PROBLEM TO WORK ON =
Copy all lines below containing "from".

Scene script records
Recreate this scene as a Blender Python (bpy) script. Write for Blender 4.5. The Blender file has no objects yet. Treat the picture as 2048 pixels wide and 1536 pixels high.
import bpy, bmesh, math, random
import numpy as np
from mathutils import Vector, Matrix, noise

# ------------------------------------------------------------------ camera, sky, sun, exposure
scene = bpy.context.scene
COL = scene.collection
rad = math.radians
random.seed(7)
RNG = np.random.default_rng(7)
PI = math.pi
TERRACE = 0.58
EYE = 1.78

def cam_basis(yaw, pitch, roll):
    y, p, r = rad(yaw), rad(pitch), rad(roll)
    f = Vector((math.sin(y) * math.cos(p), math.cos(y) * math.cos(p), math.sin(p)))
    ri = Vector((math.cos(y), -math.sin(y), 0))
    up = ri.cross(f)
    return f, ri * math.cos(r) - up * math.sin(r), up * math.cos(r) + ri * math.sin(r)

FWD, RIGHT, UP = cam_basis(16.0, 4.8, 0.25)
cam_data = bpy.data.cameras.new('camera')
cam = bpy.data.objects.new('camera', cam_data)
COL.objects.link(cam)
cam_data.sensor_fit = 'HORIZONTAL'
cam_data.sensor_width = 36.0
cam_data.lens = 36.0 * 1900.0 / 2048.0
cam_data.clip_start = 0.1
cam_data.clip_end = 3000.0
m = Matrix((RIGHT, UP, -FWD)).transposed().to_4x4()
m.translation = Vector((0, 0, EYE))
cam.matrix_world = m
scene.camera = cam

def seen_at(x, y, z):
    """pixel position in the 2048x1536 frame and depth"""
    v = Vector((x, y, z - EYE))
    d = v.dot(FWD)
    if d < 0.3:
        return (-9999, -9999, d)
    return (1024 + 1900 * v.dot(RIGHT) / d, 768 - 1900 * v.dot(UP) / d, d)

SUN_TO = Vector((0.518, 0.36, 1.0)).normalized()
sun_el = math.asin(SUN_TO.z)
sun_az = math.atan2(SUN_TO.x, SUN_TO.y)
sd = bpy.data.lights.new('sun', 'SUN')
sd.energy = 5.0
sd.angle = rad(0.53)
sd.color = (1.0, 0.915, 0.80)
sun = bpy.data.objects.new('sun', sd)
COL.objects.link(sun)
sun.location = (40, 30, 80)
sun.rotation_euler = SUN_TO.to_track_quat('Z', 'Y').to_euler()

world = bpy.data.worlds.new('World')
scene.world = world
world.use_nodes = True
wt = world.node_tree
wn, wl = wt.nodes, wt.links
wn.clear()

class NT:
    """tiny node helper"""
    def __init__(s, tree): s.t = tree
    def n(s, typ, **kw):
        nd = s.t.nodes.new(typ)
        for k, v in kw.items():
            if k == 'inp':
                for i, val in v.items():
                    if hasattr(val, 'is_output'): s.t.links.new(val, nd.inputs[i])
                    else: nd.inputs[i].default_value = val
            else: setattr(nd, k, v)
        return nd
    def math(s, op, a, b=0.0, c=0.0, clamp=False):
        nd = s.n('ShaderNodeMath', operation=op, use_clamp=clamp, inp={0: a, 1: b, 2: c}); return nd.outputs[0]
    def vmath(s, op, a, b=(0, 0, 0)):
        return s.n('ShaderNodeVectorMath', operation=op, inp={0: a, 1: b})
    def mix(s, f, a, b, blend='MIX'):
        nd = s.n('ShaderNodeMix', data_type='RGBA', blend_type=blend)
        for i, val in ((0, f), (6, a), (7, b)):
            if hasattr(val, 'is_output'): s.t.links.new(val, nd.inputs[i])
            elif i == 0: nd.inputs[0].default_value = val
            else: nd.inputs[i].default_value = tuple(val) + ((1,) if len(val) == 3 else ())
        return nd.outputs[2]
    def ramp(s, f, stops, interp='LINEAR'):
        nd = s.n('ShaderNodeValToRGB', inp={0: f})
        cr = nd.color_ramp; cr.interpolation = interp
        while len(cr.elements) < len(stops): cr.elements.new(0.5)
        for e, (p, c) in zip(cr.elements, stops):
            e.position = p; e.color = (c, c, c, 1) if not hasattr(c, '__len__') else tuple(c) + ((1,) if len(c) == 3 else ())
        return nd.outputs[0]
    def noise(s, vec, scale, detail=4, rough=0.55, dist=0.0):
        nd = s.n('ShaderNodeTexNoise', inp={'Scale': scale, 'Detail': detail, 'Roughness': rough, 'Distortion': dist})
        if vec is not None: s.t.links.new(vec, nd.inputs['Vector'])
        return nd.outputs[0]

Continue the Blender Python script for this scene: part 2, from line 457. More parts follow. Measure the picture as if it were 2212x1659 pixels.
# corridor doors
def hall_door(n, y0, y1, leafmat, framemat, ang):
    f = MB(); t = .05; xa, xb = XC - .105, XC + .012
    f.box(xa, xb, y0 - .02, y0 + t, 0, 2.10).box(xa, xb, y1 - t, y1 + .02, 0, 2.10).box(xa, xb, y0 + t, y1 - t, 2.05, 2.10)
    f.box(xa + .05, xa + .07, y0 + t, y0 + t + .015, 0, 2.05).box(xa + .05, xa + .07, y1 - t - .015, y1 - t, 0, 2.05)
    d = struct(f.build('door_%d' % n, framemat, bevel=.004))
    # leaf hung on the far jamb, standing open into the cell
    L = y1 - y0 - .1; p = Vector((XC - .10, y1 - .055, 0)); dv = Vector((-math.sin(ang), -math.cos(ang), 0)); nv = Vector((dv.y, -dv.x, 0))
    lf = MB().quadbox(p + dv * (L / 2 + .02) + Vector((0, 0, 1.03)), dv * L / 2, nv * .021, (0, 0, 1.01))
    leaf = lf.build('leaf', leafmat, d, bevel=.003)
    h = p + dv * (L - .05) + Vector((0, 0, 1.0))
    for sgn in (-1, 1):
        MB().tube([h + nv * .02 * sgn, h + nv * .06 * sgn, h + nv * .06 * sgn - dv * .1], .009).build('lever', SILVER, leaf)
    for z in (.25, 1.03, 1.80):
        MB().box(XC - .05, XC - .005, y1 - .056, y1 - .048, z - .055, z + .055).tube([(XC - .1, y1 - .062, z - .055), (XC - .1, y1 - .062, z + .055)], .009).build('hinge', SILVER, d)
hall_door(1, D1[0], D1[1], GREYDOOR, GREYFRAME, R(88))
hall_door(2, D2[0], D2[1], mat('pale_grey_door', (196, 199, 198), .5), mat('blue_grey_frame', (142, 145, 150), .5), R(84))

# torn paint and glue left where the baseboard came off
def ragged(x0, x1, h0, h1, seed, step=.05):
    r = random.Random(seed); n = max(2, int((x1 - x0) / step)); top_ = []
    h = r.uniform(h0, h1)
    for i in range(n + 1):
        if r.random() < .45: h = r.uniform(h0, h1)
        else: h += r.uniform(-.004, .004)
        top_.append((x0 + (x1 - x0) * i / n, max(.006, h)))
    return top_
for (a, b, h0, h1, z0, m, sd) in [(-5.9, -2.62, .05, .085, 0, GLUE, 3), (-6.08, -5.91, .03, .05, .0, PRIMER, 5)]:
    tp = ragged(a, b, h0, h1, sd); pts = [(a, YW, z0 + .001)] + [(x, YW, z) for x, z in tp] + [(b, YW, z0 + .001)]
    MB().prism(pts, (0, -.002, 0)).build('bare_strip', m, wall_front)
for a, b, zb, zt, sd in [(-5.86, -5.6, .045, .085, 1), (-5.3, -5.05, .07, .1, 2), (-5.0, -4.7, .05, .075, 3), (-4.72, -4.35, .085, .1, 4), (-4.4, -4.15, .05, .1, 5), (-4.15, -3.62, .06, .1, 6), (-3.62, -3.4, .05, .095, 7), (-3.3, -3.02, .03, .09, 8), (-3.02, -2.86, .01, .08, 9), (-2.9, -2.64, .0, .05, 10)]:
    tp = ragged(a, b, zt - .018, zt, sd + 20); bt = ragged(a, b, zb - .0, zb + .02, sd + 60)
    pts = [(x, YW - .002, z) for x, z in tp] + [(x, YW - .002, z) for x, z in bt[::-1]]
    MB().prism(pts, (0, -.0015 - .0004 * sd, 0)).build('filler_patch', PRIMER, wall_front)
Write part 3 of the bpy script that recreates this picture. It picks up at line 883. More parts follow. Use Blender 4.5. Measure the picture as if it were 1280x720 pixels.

OUTPUT =
from mathutils import Vector, Matrix, noise
Continue the Blender Python script for this scene: part 2, from line 457. More parts follow. Measure the picture as if it were 2212x1659 pixels.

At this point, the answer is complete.